Oui… mais… ai-je pour autant envie de vivre avec n’importe qui ? Ma nationalité me sert de rempart pour tenir à distance, hors de mes frontières, celui dont l’identité m’inquiète… me fait peur… est à mes yeux repoussante… Et justement, à bien y regarder, ce malaise n’est pas en lui, il est en moi ! Des analyses parues dans les journaux de la situation créée par les exilés l’affirment : « L’Europe n’est pas glorieuse parce qu’elle ne va pas bien. Elle ne sait pas où elle va et n’a plus de dynamique politique. Les Européens, et a fortiori les Français, n’ont plus confiance en eux-mêmes. Or on a du mal à accueillir les autres lorsque soi-même l’on ne se sent pas bien » (Patrick Weil).

Oui, le réfugié me dérange parce que lui, il a osé prendre la route de l’exode pour se diriger vers un ailleurs qu’il considère comme une promesse. Il a ce que j’ai perdu : la volonté d’inventer une nouvelle vie ailleurs. Et il est en train de me dire que cet ailleurs est chez moi, là où moi je passe mon temps à me plaindre !

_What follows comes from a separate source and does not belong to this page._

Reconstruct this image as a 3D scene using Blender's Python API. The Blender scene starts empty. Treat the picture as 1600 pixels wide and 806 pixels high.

Combien de temps vais-je encore résister à faire de cet ailleurs « notre maison commune » ? Et c’est de toutes façons le sens de l’histoire des sociétés humaines : « La littérature la plus ancienne, celle qui nous a formés et instruits depuis des millénaires, nous a décrit l’expérience déchirante et inestimable de celui qui quitte sa patrie et connaît l’exil. C’est à lui que nous devons notre monde et notre identité, racontent les Anciens. Son récit est devenu le nôtre. Sa migration est notre fondation » (Frédéric Boyer). En est-t-il autrement pour La Réunion ? Non, bien sûr !!!